Cuando llegó el 2000 y, más aún, la década del 2010, Eduardo ya había aprendido que vivir en el Perú era aceptar la paradoja: un país capaz de las mayores crisis y, al mismo tiempo, de las más sorprendentes recuperaciones. Vio cómo el régimen de Fujimori caía entre acusaciones y revelaciones de corrupción, cómo se abría un espacio de transición democrática, cómo la economía empezaba a crecer con estabilidad, cómo Lima se llenaba de edificios, centros comerciales y restaurantes que parecían anunciar que el país había entrado en otra etapa. Eduardo, ahora padre, veía a sus hijos crecer en un Miraflores que todavía mantenía algo de su tradición, pero que ya se parecía más a una ciudad global que a aquel barrio de casas bajas y bicicletas de su infancia. Entendió que la supervivencia de su generación había sido el puente que permitía a la siguiente vivir con menos miedo y más oportunidades.

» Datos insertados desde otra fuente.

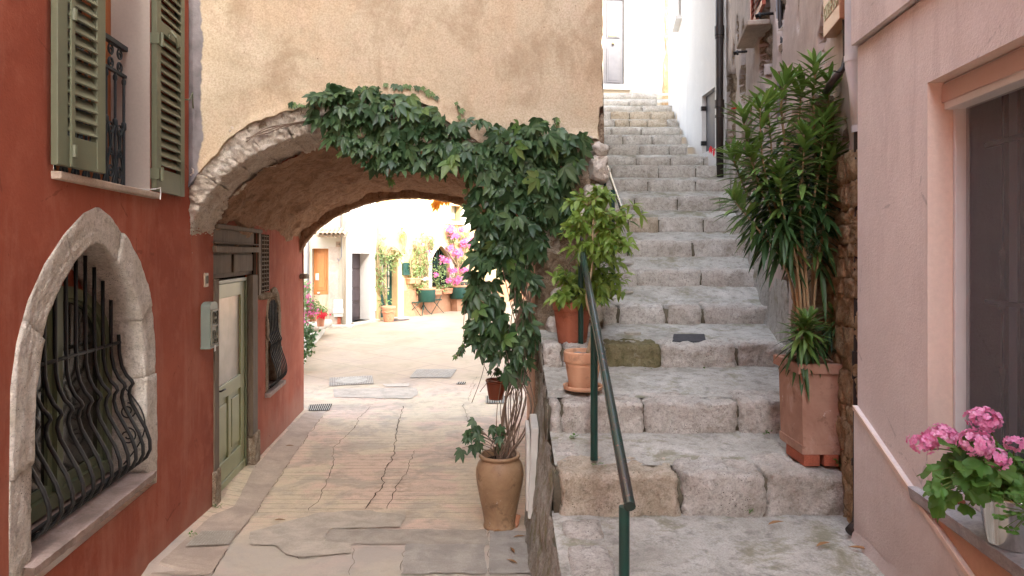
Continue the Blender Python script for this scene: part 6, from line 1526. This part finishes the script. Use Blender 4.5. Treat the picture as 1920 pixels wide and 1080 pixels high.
def clump(name, label, cat, root, parts_, group=None):
    t = thing(name, root, label, cat, group)
    for (nm, m, fn) in parts_: b = MB(); fn(b); b.build(nm, m, t, smooth=True)
    return t
# climber by the green door
def YP(px, py, n=.1): a, z = YW.az(px, py, n); return YW(a, z, n)
def stemsf(lines, r=.02, base=None, k=6):
    def f(b):
        for line in lines:
            for q in range(k): b.tube(curve_pts([YP(x+rr.uniform(-3, 3), y+rr.uniform(-3, 3), rr.uniform(.04, .2)) for x, y in line], 5), r*rr.uniform(.3, 1), 5)
    return f
def lv(spots, L=.10):
    def f(b):
        for (px, py, rx, ry, n) in spots: s = 22./F; leaves(b, YP(px, py, .15), (rx*s, .12, ry*s), n, L, rr)
    return f
def fl(spots, L=.05):
    def f(b):
        for (px, py, rx, ry, n) in spots: s = 22./F; flowers(b, YP(px, py, .22), (rx*s, .1, ry*s), n, L, rr, petals=3)
    return f
clump('door_climber', 'straggly pale climber rising from the big pot beside the green door', 'climbing plant', YP(727, 585, .3), [('stems', MAT['stem_tan'], stemsf([[(727, 585), (718, 540), (712, 500), (708, 455)], [(728, 585), (722, 530), (725, 480), (735, 465), (755, 480)]])), ('leaves', MAT['green_far'], lv([(712, 470, 12, 30, 130), (714, 520, 12, 40, 120), (722, 485, 22, 16, 90), (745, 478, 18, 14, 60), (722, 560, 14, 20, 50), (735, 500, 14, 22, 50)]))])
clump('window_climber', 'thin climber spreading over the yellow wall left of the arched window', 'climbing plant', YP(790, 560, .2), [('stems', MAT['stem_tan'], stemsf([[(800, 560), (792, 520), (785, 480), (778, 455)], [(802, 560), (800, 500), (800, 460), (812, 450)], [(775, 530), (770, 500), (772, 480)]])), ('leaves', MAT['green_far'], lv([(785, 470, 20, 24, 130), (800, 500, 16, 40, 130), (772, 500, 10, 24, 50), (812, 460, 16, 12, 50), (786, 535, 18, 14, 60), (800, 445, 20, 8, 40)])), ('flowers', MAT['magenta_petal'], fl([(790, 455, 8, 6, 6), (818, 515, 5, 5, 8), (803, 470, 4, 4, 4)]))])
clump('bougainvillea', 'magenta bougainvillea climbing the yellow wall right of the arched window', 'climbing plant', YP(859, 545, .3), [('stems', MAT['stem_tan'], stemsf([[(859, 545), (858, 510), (855, 470), (845, 430)], [(860, 545), (866, 500), (875, 450), (880, 430)], [(858, 500), (845, 480), (835, 460)]])), ('leaves', MAT['green_far'], lv([(850, 440, 18, 22, 110), (870, 450, 18, 26, 110), (862, 490, 18, 24, 80), (855, 520, 12, 14, 40)])),
  ('bracts', MAT['magenta_petal'], fl([(845, 430, 8, 8, 60), (852, 442, 10, 6, 50), (872, 455, 12, 10, 80), (845, 465, 8, 5, 36), (858, 475, 10, 8, 60), (888, 455, 10, 14, 60), (870, 505, 12, 7, 60), (848, 508, 9, 6, 36), (857, 525, 9, 8, 50), (834, 488, 10, 6, 56), (865, 430, 6, 5, 26), (895, 480, 8, 12, 30), (842, 525, 6, 5, 18)]))])
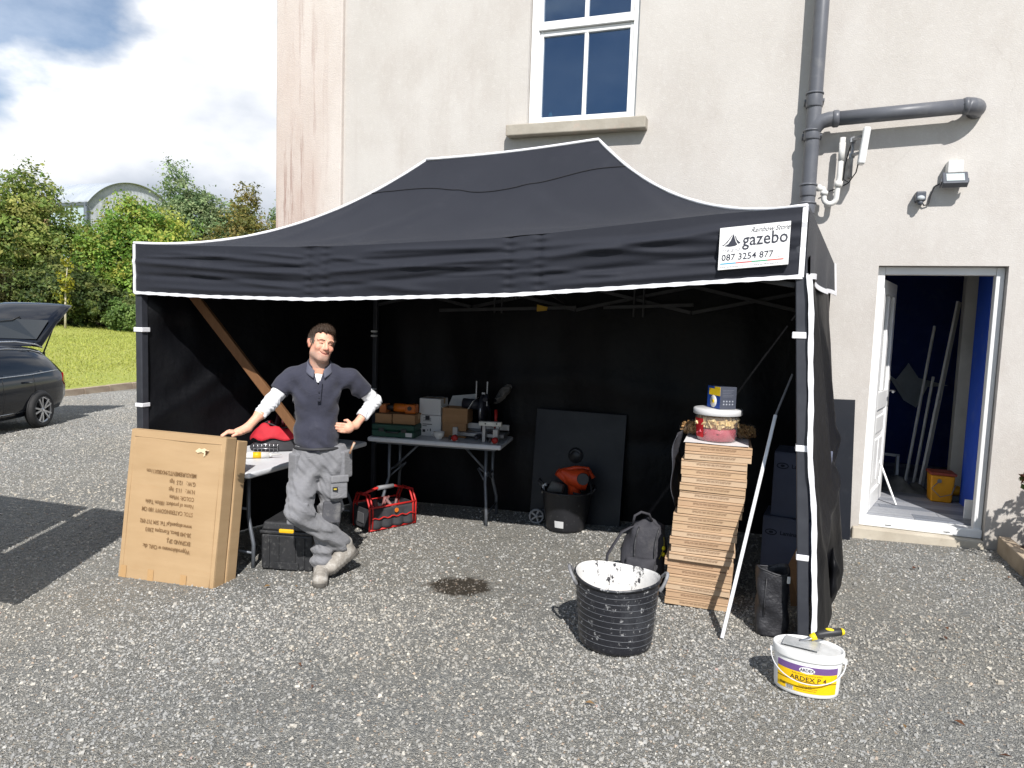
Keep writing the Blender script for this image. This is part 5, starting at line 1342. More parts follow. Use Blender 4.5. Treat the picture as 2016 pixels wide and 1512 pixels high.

El presente lo encuentra con una mirada madura. Ha visto pasar gobiernos de todos los colores, ha escuchado las promesas repetidas de estabilidad, ha soportado los vaivenes de la política peruana que nunca deja de ser un espectáculo de sorpresas. Pero también ha aprendido que, en medio de todo, el Perú se mantiene como un lugar abierto de posibilidades, un país que cambia y resiste, un país donde el tiempo nunca se detiene. Eduardo camina por el malecón y ve a los jóvenes correr, patinar, pasear en bicicleta por ese puente que une Miraflores con Barranco, y piensa que, a pesar de todo, hay una continuidad: la vida sigue, las generaciones se suceden, la ciudad se transforma pero no se extingue. Él, que aprendió de niño a sobrevivir a los apagones, que creció en la adolescencia con el ruido de las bombas, que en la juventud vio el rostro duro del autoritarismo y que ahora presencia la apertura del país al mundo, sabe que la lección final es esa: sobrevivir en el Perú significa aprender a sonreír incluso en medio de la incertidumbre.